An invention by the Faraday Lab, part of TNO, brings large-scale production of green hydrogen a big step closer. Researchers have achieved a technological breakthrough that requires 200 times less iridium for electrolysers that produce green hydrogen. Iridium is a scarce material that is indispensable in electrolysers that work with the widely used PEM (Proton Exchange Membrane) technology.
Researchers from TNO have been the first to develop a method that requires 200 times less iridium, which can already achieve a performance of 25% – 46% of the current generation of electrolysers. A patent has been applied for this process.
'The expected growth of green hydrogen from 300 megawatts in 2020 to tens of gigawatts in 2030 has a downside', says TNO expert Lennart van der Burg. “It means a proportionally growing need for scarce iridium for the electrolysers to be built.
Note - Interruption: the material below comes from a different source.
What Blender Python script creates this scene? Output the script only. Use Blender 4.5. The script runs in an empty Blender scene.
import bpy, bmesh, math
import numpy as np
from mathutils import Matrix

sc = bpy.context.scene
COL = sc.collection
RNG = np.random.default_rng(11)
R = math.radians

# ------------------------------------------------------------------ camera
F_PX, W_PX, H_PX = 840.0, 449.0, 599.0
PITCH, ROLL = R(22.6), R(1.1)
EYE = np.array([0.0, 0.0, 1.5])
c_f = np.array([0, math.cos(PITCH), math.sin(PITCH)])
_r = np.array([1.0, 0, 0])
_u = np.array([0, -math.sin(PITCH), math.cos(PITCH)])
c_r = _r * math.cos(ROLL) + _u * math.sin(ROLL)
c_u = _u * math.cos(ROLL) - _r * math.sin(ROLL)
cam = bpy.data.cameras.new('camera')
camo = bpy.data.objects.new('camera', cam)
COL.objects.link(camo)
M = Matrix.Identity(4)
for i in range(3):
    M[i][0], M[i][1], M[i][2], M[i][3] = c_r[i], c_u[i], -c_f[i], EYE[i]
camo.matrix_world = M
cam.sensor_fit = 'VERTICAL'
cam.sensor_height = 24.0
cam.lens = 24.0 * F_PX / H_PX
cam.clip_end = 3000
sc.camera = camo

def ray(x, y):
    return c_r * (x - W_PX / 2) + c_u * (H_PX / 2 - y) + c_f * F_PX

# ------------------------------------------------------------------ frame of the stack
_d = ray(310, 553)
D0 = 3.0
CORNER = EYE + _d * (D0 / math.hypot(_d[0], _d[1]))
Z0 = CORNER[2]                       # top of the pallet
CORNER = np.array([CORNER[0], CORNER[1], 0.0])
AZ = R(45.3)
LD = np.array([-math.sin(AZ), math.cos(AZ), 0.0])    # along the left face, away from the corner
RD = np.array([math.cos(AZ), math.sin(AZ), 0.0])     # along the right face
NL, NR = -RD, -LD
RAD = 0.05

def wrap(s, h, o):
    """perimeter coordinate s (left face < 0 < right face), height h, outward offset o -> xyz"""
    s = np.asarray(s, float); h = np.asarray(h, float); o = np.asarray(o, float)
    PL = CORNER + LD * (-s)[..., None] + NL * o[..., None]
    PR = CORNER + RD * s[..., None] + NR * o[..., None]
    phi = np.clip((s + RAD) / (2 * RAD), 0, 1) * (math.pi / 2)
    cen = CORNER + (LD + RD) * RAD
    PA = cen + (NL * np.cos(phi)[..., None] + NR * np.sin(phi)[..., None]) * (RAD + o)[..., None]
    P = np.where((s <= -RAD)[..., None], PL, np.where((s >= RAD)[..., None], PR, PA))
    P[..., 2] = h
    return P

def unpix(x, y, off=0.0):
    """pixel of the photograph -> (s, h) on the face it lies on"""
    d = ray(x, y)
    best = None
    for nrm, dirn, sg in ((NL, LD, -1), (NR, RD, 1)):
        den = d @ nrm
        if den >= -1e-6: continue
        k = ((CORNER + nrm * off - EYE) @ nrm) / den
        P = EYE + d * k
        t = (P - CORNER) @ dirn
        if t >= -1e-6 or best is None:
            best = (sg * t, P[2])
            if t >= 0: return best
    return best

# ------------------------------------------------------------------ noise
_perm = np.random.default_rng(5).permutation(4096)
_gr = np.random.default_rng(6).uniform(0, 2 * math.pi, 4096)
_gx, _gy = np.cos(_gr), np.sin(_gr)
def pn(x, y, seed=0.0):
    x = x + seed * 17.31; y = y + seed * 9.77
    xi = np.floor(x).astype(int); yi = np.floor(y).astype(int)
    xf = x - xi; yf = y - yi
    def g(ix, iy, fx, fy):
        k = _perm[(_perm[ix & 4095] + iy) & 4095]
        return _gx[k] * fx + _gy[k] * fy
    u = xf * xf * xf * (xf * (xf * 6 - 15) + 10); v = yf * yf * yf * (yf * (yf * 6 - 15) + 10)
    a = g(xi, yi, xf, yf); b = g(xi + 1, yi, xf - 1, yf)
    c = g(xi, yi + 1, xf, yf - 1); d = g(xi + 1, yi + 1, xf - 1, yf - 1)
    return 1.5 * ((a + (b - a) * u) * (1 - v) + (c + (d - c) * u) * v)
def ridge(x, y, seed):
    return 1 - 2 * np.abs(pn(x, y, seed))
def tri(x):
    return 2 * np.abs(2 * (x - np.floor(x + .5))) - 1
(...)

Previous research by TNO shows that the scaling up of electrolysis is at risk due to the very limited availability of scarce materials, in particular Iridium and Platinum. In ten years, the demand for iridium would far exceed the available quantity. Moreover, we are dependent on just a handful of countries for the supply, with all the associated risks.”
“The fact that we reduce the required iridium by a factor of 200 and are already at an average of one third of the performance of current electrolysers is a technological breakthrough,” says Van der Burg.
Researchers from TNO, specialized in electrolysis, worked in the Faraday Lab in Petten, together with colleagues from Holst Centre in Eindhoven. TNO previously developed the spatial Atomic Layer Deposition (sALD) technology here, a method for applying extremely thin layers of functional materials to large surfaces. This was intended to develop a new generation of displays for TVs, tablets and smartphones. The research team has now also made the technology applicable to electrolysers.
Within the partnership Voltachem TNO is working with a group of industrial partners on practical application of the new method. This must first be scaled up to pilot scale to demonstrate its operation in practical conditions.
'So we're not there yet', warns Van der Burg. 'Demonstrating in the lab that the technology works is great, but further development is needed to improve the lifespan and efficiency and to be able to produce it on a large scale. Earlier, together with a number of European research institutions, we called for requirements to be set for the use of scarce materials in large pilot projects. According to the current objectives, an electrolysis capacity of 40 GW should then be in Europe in that year, hopefully with a much lower demand on scarce materials.